Woman found asleep in parked car charged with DWI
A campus police officer says he found a woman asleep in her car near a utility building on the University of North Carolina Campus. At the time she was found, authorities say she was wearing only a black bra. After finding her in the car, the police officer arrested her on suspicion of driving while impaired.
Apparently at some point during the encounter with law enforcement, the woman submitted to an alcohol test. Authorities claim the alcohol test returned results showing the woman’s blood alcohol level was 0.24 and 0.23 percent. North Carolina law presumes impairment for the purposes of DWI charges at a blood alcohol level of 0.08 percent for people age 21 and older. However, the minimum legal limit is only part of the complex DWI laws in the state.
The potential penalties for a DWI conviction can vary depending upon a variety of aggravating and mitigating factors listed in section 20 of the Motor Vehicle Code. Included as an aggravating factor to be weighed in sentencing is gross impairment while driving, which is defined in the statute as an alcohol level of 0.15 percent or more.

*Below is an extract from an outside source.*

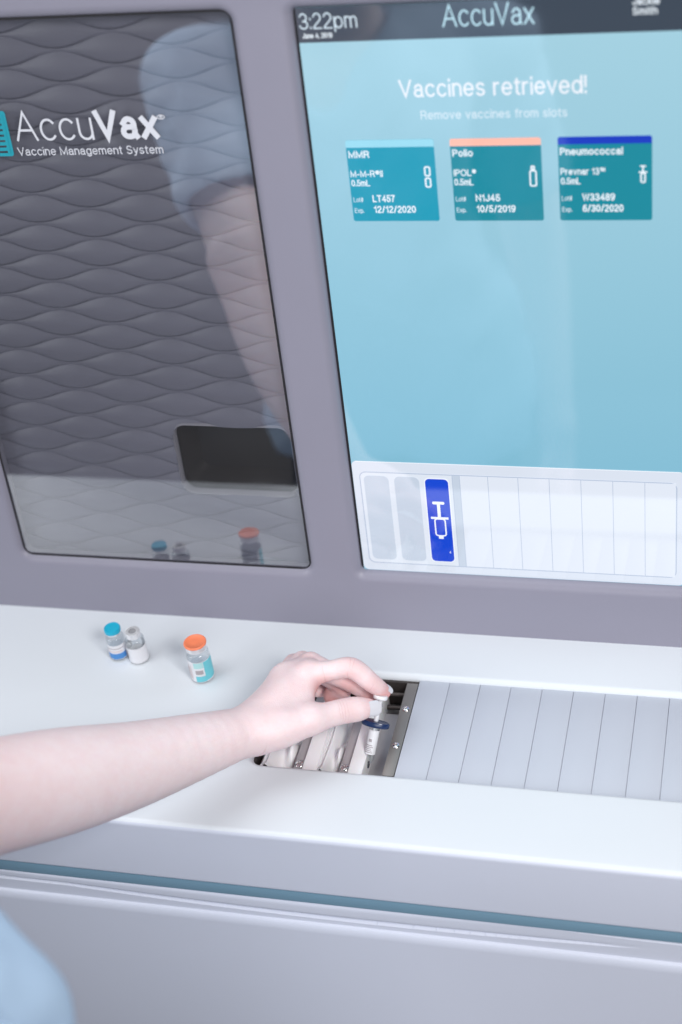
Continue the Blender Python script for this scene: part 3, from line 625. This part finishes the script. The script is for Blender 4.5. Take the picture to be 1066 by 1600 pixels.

North Carolina DWI laws, which as this blog has reported will provide stiffer penalties for certain grossly aggravating factors under “Laura’s Law” that becomes effective on December 1, provide a complex array of aggravating factors and mitigating factors that can be involved in sentencing. An experienced Greenville DWI defense attorney can help explain the complexity of the strict North Carolina DWI statutes to allow a person facing charges to better understand what they are actually facing.
The UNC student who was recently arrested on suspicion of DWI charges after being found asleep in her car argues in her DWI defense that she may have been a victim as someone may have drugged her without her knowledge.